4/10
I will never watch this movie again.
I felt like I spent the first 40 minutes trying to decipher what the plot is. So many side stories were being rolled into one and it was just not working. When Lydia’s father died in the beginning, it felt thrown in. Astrid’s character was entirely cliche. It feels like I’ve
seen her type of character in other movies. Smart, likes science and what’s real, angry/unhappy, goes to a boarding school and hates her life…etc. I thought Jenna Ortega did well with her character, it’s just the character she played was rather boring. Beetlejuice was pretty tamed down, but I felt Michael Keaton did a good job jumping back into that character.
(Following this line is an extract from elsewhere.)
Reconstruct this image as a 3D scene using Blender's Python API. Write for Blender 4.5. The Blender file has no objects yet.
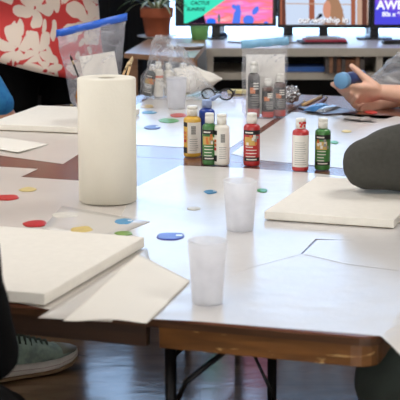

The wedding seen was too long. I wanted to rip myself out of my chair and leave. We had three evil villains: Beetlejuice’s ex, that boy, and William Dafoe’s character. It was all simply too much. I wish they would’ve revealed to Astrid or dug a little deeper of the boys murderous past. He was there for a bit then he quickly left and burned in hell just like that, and he was never spoken of again. I was just very bored, especially towards the end. If I had watched it by myself and my significant other wasn’t someone enjoying it, I would’ve been out right after the boy sent Astrid away into the death world and betrayed her. After that everything really just went downhill.
I didn’t really understand the whole relationship Lydia had with Astrid’s father. And when they saw him in the death world, I still couldn’t tell because they didn’t really interact. Only Astrid and the father had some sort of connection I could see. William Dafoe’s character left the movie awkwardly. In the wedding scene, he looked like he was just given a few lines cause the director forgot he was still in the scene and had to do something with him. They could’ve gotten away with just never showing his character’s ending or even better, just taken him out and all would be well.
It was just too cliche, long in the parts, short in others, loose and empty characters, too many plots, and just a headache of a movie that could’ve been avoided if someone spoke up at the writing table and said, “Hey this script is terrible. Let’s just leave the original story alone and not butcher it.”